Oh, and for all you who say that this
somehow proves why the Senate should be abolished – as Nycole Turmel did – how is
one senator saying something ridiculous any more justification than all of the boneheaded things that MPs say on a continual basis? Does that mean we should
abolish the House, too? Just saying.

Remember a couple of years ago how the
Conservatives worked with all other parties to fix a really bad refugee reform
bill to turn it into a pretty decent piece of legislation? Well, they’re
putting out signals that they’re going to try to undo some of those
cooperative fixes now that they have their majority mandate.

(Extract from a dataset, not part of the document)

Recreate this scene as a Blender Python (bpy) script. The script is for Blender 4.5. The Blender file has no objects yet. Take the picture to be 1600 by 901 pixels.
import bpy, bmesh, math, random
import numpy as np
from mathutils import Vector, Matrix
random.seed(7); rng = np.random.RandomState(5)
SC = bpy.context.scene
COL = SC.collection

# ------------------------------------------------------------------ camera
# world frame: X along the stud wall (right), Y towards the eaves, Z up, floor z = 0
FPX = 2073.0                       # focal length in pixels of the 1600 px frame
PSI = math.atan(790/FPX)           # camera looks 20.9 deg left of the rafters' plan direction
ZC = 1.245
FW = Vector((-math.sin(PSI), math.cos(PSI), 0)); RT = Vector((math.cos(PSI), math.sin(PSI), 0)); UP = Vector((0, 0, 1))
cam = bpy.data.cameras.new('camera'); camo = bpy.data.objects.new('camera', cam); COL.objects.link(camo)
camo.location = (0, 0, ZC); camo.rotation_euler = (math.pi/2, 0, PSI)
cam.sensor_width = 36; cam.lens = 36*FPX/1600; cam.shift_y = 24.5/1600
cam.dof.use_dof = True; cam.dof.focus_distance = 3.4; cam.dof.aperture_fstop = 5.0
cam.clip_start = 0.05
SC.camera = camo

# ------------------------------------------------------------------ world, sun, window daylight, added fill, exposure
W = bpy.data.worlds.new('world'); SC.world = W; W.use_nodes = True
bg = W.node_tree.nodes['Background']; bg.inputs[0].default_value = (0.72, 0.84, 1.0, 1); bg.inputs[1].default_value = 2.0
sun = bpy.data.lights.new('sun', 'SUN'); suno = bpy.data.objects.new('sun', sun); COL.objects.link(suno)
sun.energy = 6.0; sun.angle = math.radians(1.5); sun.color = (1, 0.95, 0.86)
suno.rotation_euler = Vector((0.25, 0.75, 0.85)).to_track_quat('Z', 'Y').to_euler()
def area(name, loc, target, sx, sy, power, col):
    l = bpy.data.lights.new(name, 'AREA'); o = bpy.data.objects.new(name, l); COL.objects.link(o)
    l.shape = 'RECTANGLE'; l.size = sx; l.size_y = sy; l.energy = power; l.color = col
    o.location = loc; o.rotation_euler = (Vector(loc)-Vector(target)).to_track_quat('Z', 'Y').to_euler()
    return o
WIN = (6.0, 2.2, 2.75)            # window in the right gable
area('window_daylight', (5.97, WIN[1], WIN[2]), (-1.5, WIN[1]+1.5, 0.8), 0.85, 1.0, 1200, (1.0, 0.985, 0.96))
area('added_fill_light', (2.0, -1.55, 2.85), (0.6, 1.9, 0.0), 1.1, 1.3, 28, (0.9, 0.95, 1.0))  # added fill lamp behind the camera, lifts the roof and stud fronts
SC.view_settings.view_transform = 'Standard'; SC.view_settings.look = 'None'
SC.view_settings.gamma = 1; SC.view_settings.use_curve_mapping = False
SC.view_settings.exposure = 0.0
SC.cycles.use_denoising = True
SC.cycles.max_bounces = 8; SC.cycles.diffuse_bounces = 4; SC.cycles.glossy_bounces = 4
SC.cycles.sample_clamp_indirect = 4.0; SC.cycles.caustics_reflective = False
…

The committee for procedures and house affairs has
quietly sidelined a motion that would make all sessions on future business take
place behind closed doors only. Score one for actual transparency (for now
anyway).

Research shows that raising the eligibility
to age 67 for OAS would disproportionately affect women and that it would
force more seniors onto the provincial welfare rolls – just as the opposition
(and primarily the Liberals with these specific arguments) has been saying in
the Commons. And so much for the promise not to download costs onto the provinces.

The means by which the government is giving
money to International Planned Parenthood Federation projects – through CIDA
initiatives rather than funds set aside for the Muskoka Initiative – has
certain pro-life MPs grumbling, even if the IPPF projects aren’t abortion-related.

And it looks like Brian Topp is leading NDP
leadership hopefuls in terms of fundraising by a fairly significant margin.